> DATA SECTION:
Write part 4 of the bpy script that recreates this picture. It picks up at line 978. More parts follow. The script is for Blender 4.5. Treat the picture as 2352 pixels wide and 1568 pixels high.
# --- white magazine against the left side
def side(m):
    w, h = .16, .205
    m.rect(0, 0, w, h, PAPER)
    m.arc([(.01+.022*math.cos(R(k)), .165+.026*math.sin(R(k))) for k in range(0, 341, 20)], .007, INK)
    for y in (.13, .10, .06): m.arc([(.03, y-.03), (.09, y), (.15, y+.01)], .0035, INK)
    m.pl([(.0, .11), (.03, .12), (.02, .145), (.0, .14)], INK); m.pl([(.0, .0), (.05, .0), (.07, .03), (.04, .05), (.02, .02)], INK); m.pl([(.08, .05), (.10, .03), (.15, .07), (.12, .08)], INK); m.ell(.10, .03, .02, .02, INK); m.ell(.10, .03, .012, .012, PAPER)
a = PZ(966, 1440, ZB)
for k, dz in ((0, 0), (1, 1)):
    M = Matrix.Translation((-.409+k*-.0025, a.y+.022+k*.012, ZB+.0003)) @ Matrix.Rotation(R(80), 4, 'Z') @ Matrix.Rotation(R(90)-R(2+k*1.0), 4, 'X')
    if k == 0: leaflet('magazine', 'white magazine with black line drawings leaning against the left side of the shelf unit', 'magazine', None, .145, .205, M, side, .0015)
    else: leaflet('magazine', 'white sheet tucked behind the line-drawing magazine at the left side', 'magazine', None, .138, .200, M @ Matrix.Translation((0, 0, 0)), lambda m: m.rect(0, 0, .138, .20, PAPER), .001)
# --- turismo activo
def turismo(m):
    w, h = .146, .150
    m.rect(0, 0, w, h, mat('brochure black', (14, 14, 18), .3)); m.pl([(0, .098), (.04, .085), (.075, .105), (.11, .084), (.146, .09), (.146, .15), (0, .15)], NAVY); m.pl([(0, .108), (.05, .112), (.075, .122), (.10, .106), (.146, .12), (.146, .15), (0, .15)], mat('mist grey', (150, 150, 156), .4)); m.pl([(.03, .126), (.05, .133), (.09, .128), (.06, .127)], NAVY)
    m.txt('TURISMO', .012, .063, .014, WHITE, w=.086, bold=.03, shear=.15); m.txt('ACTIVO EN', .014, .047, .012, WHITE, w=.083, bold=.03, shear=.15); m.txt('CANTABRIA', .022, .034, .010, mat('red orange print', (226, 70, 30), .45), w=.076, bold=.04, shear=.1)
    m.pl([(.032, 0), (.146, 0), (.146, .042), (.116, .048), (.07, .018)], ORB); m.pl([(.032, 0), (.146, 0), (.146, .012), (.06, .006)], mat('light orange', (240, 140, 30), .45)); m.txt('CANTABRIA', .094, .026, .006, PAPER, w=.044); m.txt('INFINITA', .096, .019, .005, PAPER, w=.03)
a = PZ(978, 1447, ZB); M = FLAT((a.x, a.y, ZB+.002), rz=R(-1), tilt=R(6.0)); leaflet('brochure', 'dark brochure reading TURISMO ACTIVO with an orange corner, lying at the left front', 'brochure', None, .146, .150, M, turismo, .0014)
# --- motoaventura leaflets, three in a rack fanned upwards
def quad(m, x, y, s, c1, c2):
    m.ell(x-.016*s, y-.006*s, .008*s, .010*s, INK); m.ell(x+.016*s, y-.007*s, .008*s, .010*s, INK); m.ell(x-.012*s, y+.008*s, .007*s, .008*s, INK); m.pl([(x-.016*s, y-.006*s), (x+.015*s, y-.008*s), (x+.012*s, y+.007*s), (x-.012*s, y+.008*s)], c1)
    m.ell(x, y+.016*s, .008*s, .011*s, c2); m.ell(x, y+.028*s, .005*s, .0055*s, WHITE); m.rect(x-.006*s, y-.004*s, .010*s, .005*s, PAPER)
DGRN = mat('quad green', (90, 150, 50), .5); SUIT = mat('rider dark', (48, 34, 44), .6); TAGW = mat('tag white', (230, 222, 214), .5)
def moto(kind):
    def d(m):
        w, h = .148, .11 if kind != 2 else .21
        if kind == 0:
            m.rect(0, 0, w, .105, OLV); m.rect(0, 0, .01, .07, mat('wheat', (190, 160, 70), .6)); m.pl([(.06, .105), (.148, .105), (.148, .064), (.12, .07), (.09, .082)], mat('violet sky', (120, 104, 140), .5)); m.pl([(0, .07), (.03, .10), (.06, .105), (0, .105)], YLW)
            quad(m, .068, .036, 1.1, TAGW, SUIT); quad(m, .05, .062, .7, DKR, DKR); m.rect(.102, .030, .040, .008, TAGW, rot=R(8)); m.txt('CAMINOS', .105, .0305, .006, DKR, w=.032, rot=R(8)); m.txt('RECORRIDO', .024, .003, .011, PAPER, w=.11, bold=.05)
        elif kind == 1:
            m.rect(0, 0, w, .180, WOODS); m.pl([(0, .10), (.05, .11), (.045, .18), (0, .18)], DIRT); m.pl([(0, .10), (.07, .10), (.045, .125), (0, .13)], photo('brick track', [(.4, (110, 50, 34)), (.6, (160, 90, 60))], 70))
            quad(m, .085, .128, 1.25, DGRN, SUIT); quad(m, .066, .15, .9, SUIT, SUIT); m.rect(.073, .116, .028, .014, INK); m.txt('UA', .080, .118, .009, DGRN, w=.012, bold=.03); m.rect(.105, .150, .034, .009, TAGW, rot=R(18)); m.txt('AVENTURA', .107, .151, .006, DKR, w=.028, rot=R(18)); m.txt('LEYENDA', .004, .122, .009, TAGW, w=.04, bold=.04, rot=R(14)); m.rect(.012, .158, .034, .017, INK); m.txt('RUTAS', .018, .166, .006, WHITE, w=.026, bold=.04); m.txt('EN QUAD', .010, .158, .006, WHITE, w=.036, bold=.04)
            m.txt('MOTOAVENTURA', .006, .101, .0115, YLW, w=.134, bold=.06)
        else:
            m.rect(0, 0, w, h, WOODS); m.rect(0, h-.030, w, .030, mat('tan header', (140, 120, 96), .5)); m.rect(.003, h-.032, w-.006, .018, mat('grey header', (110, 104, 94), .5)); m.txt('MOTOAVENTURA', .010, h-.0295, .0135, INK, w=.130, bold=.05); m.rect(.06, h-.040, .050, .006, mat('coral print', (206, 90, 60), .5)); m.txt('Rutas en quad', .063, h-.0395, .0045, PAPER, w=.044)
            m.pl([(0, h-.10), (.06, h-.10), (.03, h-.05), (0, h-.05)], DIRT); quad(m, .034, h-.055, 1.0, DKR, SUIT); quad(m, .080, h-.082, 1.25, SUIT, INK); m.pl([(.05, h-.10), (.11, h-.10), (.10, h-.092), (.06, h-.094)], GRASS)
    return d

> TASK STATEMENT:
Each line of the material should be duplicated exactly, please.

> REPLY:
Write part 4 of the bpy script that recreates this picture. It picks up at line 978. More parts follow. The script is for Blender 4.5. Treat the picture as 2352 pixels wide and 1568 pixels high.
# --- white magazine against the left side
def side(m):
    w, h = .16, .205
    m.rect(0, 0, w, h, PAPER)
    m.arc([(.01+.022*math.cos(R(k)), .165+.026*math.sin(R(k))) for k in range(0, 341, 20)], .007, INK)
    for y in (.13, .10, .06): m.arc([(.03, y-.03), (.09, y), (.15, y+.01)], .0035, INK)
    m.pl([(.0, .11), (.03, .12), (.02, .145), (.0, .14)], INK); m.pl([(.0, .0), (.05, .0), (.07, .03), (.04, .05), (.02, .02)], INK); m.pl([(.08, .05), (.10, .03), (.15, .07), (.12, .08)], INK); m.ell(.10, .03, .02, .02, INK); m.ell(.10, .03, .012, .012, PAPER)
a = PZ(966, 1440, ZB)
for k, dz in ((0, 0), (1, 1)):
    M = Matrix.Translation((-.409+k*-.0025, a.y+.022+k*.012, ZB+.0003)) @ Matrix.Rotation(R(80), 4, 'Z') @ Matrix.Rotation(R(90)-R(2+k*1.0), 4, 'X')
    if k == 0: leaflet('magazine', 'white magazine with black line drawings leaning against the left side of the shelf unit', 'magazine', None, .145, .205, M, side, .0015)
    else: leaflet('magazine', 'white sheet tucked behind the line-drawing magazine at the left side', 'magazine', None, .138, .200, M @ Matrix.Translation((0, 0, 0)), lambda m: m.rect(0, 0, .138, .20, PAPER), .001)
# --- turismo activo
def turismo(m):
    w, h = .146, .150
    m.rect(0, 0, w, h, mat('brochure black', (14, 14, 18), .3)); m.pl([(0, .098), (.04, .085), (.075, .105), (.11, .084), (.146, .09), (.146, .15), (0, .15)], NAVY); m.pl([(0, .108), (.05, .112), (.075, .122), (.10, .106), (.146, .12), (.146, .15), (0, .15)], mat('mist grey', (150, 150, 156), .4)); m.pl([(.03, .126), (.05, .133), (.09, .128), (.06, .127)], NAVY)
    m.txt('TURISMO', .012, .063, .014, WHITE, w=.086, bold=.03, shear=.15); m.txt('ACTIVO EN', .014, .047, .012, WHITE, w=.083, bold=.03, shear=.15); m.txt('CANTABRIA', .022, .034, .010, mat('red orange print', (226, 70, 30), .45), w=.076, bold=.04, shear=.1)
    m.pl([(.032, 0), (.146, 0), (.146, .042), (.116, .048), (.07, .018)], ORB); m.pl([(.032, 0), (.146, 0), (.146, .012), (.06, .006)], mat('light orange', (240, 140, 30), .45)); m.txt('CANTABRIA', .094, .026, .006, PAPER, w=.044); m.txt('INFINITA', .096, .019, .005, PAPER, w=.03)
a = PZ(978, 1447, ZB); M = FLAT((a.x, a.y, ZB+.002), rz=R(-1), tilt=R(6.0)); leaflet('brochure', 'dark brochure reading TURISMO ACTIVO with an orange corner, lying at the left front', 'brochure', None, .146, .150, M, turismo, .0014)
# --- motoaventura leaflets, three in a rack fanned upwards
def quad(m, x, y, s, c1, c2):
    m.ell(x-.016*s, y-.006*s, .008*s, .010*s, INK); m.ell(x+.016*s, y-.007*s, .008*s, .010*s, INK); m.ell(x-.012*s, y+.008*s, .007*s, .008*s, INK); m.pl([(x-.016*s, y-.006*s), (x+.015*s, y-.008*s), (x+.012*s, y+.007*s), (x-.012*s, y+.008*s)], c1)
    m.ell(x, y+.016*s, .008*s, .011*s, c2); m.ell(x, y+.028*s, .005*s, .0055*s, WHITE); m.rect(x-.006*s, y-.004*s, .010*s, .005*s, PAPER)
DGRN = mat('quad green', (90, 150, 50), .5); SUIT = mat('rider dark', (48, 34, 44), .6); TAGW = mat('tag white', (230, 222, 214), .5)
def moto(kind):
    def d(m):
        w, h = .148, .11 if kind != 2 else .21
        if kind == 0:
            m.rect(0, 0, w, .105, OLV); m.rect(0, 0, .01, .07, mat('wheat', (190, 160, 70), .6)); m.pl([(.06, .105), (.148, .105), (.148, .064), (.12, .07), (.09, .082)], mat('violet sky', (120, 104, 140), .5)); m.pl([(0, .07), (.03, .10), (.06, .105), (0, .105)], YLW)
            quad(m, .068, .036, 1.1, TAGW, SUIT); quad(m, .05, .062, .7, DKR, DKR); m.rect(.102, .030, .040, .008, TAGW, rot=R(8)); m.txt('CAMINOS', .105, .0305, .006, DKR, w=.032, rot=R(8)); m.txt('RECORRIDO', .024, .003, .011, PAPER, w=.11, bold=.05)
        elif kind == 1:
            m.rect(0, 0, w, .180, WOODS); m.pl([(0, .10), (.05, .11), (.045, .18), (0, .18)], DIRT); m.pl([(0, .10), (.07, .10), (.045, .125), (0, .13)], photo('brick track', [(.4, (110, 50, 34)), (.6, (160, 90, 60))], 70))
            quad(m, .085, .128, 1.25, DGRN, SUIT); quad(m, .066, .15, .9, SUIT, SUIT); m.rect(.073, .116, .028, .014, INK); m.txt('UA', .080, .118, .009, DGRN, w=.012, bold=.03); m.rect(.105, .150, .034, .009, TAGW, rot=R(18)); m.txt('AVENTURA', .107, .151, .006, DKR, w=.028, rot=R(18)); m.txt('LEYENDA', .004, .122, .009, TAGW, w=.04, bold=.04, rot=R(14)); m.rect(.012, .158, .034, .017, INK); m.txt('RUTAS', .018, .166, .006, WHITE, w=.026, bold=.04); m.txt('EN QUAD', .010, .158, .006, WHITE, w=.036, bold=.04)
            m.txt('MOTOAVENTURA', .006, .101, .0115, YLW, w=.134, bold=.06)
        else:
            m.rect(0, 0, w, h, WOODS); m.rect(0, h-.030, w, .030, mat('tan header', (140, 120, 96), .5)); m.rect(.003, h-.032, w-.006, .018, mat('grey header', (110, 104, 94), .5)); m.txt('MOTOAVENTURA', .010, h-.0295, .0135, INK, w=.130, bold=.05); m.rect(.06, h-.040, .050, .006, mat('coral print', (206, 90, 60), .5)); m.txt('Rutas en quad', .063, h-.0395, .0045, PAPER, w=.044)
            m.pl([(0, h-.10), (.06, h-.10), (.03, h-.05), (0, h-.05)], DIRT); quad(m, .034, h-.055, 1.0, DKR, SUIT); quad(m, .080, h-.082, 1.25, SUIT, INK); m.pl([(.05, h-.10), (.11, h-.10), (.10, h-.092), (.06, h-.094)], GRASS)
    return d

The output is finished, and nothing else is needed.